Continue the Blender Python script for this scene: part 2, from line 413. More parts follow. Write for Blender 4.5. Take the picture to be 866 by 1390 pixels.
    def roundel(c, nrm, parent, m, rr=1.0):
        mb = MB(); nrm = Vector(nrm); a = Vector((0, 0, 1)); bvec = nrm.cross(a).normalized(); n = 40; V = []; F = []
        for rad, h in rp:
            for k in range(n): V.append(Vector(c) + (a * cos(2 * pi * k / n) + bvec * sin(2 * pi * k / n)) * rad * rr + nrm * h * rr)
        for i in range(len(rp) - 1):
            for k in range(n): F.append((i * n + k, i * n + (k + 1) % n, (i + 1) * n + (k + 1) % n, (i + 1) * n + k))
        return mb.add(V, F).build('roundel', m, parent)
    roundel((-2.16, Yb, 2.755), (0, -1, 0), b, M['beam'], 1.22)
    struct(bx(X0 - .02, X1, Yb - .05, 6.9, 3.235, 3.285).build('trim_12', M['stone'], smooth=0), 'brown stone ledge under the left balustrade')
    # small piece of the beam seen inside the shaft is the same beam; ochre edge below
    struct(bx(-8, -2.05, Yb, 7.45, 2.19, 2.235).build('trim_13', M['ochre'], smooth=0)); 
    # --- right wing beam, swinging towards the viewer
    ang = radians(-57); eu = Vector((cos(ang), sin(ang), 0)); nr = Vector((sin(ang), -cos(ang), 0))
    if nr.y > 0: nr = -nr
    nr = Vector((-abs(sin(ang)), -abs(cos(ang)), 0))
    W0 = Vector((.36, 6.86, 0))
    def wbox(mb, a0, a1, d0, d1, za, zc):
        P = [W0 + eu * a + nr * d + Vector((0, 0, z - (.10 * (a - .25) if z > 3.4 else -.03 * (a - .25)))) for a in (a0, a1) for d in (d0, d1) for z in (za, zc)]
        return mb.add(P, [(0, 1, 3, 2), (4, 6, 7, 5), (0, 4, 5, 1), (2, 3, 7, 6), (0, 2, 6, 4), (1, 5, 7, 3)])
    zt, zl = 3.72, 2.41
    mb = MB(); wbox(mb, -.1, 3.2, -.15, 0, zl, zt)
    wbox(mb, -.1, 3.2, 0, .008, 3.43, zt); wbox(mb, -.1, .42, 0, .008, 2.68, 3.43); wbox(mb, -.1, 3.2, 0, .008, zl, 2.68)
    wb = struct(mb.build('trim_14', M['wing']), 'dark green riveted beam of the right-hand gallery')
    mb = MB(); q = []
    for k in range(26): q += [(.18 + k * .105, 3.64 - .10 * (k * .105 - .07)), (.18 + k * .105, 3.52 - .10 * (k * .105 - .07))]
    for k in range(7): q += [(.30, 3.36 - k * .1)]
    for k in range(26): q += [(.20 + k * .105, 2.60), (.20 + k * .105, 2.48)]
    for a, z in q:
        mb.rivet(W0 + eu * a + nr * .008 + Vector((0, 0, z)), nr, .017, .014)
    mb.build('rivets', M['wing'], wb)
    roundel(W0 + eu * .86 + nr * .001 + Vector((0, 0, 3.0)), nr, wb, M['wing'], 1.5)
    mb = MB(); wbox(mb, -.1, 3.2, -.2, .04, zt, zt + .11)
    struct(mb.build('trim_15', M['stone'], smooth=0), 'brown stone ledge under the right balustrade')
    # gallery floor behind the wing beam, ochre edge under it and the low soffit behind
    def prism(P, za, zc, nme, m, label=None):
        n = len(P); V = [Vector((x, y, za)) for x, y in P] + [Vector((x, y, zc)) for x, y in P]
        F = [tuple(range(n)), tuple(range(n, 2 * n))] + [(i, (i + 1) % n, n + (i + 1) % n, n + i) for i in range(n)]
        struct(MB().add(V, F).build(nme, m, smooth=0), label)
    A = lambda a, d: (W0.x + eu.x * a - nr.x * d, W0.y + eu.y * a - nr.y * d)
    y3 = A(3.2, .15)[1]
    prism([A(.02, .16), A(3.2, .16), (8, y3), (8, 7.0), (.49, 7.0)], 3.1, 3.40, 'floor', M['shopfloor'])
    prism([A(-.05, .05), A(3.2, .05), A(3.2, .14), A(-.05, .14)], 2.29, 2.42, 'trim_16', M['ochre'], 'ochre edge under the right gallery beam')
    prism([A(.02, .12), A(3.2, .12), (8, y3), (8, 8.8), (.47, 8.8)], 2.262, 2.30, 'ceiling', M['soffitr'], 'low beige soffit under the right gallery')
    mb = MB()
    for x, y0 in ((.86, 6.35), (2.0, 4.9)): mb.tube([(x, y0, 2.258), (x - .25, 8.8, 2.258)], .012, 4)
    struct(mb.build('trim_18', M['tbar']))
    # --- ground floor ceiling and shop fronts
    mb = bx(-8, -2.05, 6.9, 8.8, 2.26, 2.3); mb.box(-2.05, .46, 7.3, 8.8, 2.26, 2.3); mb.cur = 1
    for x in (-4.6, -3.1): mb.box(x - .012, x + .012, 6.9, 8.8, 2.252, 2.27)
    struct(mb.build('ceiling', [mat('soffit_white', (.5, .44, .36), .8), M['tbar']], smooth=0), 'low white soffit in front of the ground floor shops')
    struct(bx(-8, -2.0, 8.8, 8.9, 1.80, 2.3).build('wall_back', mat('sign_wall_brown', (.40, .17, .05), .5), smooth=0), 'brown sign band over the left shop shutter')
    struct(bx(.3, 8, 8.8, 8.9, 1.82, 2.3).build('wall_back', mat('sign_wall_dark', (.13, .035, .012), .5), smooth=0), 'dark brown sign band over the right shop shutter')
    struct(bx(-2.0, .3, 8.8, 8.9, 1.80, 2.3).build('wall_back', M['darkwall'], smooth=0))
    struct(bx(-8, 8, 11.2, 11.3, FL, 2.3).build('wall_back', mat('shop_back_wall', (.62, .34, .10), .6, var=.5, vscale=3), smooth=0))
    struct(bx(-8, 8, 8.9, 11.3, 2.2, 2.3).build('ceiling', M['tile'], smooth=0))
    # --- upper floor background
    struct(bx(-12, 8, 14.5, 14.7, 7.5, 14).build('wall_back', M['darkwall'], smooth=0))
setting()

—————

AIM:
Figure out how many lines above include the string "wing", then report that number and nothing else.

RESPONSE BELOW:
5